Monday, October 02, 2006

New world: Lua, Brazil and Adobe Lightroom

I'm posting this here rather than in my tech blog because the significance is much broader than it might at first appear.

Adobe Lightroom is a major development from a leading software firm. It turns out that about 40% of it is written in "Lua", something I'd never heard of. Adobe did this so they could write code that would run on both OS X and Windows (Credit: Daring Fireball). Ok, so what's big here?

A few things. One, Lua was developed in Brazil, and the web site has both Portugese and English versions. So, globalization. Two, open source. Three, adoption speed. Four, for the geeks among us, Lua supports software who's behavior is configured and controlled by accessible data stores -- it's adaptive in a way that's big in software now (sometimes called model-driven computing) but is as old Lisp/Smalltalk etc. And, oh, yes, bytecode again.

The world, speed, winning by giving things away, adaptive software. That's the bright side of the 21st century .... (emphases mine)
Lua: about

Lua is a powerful light-weight programming language designed for extending applications. Lua is also frequently used as a general-purpose, stand-alone language. Lua is free software.

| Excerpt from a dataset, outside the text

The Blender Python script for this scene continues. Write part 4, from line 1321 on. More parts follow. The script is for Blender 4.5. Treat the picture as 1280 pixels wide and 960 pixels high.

Lua combines simple procedural syntax with powerful data description constructs based on associative arrays and extensible semantics. Lua is dynamically typed, runs by interpreting bytecode for a register-based virtual machine, and has automatic memory management with incremental garbage collection, making it ideal for configuration, scripting, and rapid prototyping.

A fundamental concept in the design of Lua is to provide meta-mechanisms for implementing features, instead of providing a host of features directly in the language. For example, although Lua is not a pure object-oriented language, it does provide meta-mechanisms for implementing classes and inheritance. Lua's meta-mechanisms bring an economy of concepts and keep the language small, while allowing the semantics to be extended in unconventional ways. Extensible semantics is a distinguishing feature of Lua.

Lua is a language engine that you can embed into your application. This means that, besides syntax and semantics, Lua has an API that allows the application to exchange data with Lua programs and also to extend Lua with C functions. In this sense, Lua can be regarded as a language framework for building domain-specific languages.

Lua is implemented as a small library of C functions, written in ANSI C, and compiles unmodified in all known platforms. The implementation goals are simplicity, efficiency, portability, and low embedding cost. The result is a fast language engine with small footprint, making it ideal in embedded systems too.

Lua is designed and implemented by a team at PUC-Rio, the Pontifical Catholic University of Rio de Janeiro in Brazil. Lua was born and raised at Tecgraf, the Computer Graphics Technology Group of PUC-Rio, and is now housed at Lua.org. Both Tecgraf and Lua.org are laboratories of the Department of Computer Science.

'Lua' means 'moon' in Portuguese and is pronounced LOO-ah.
There's something really stunning about all this ... But maybe that's just me.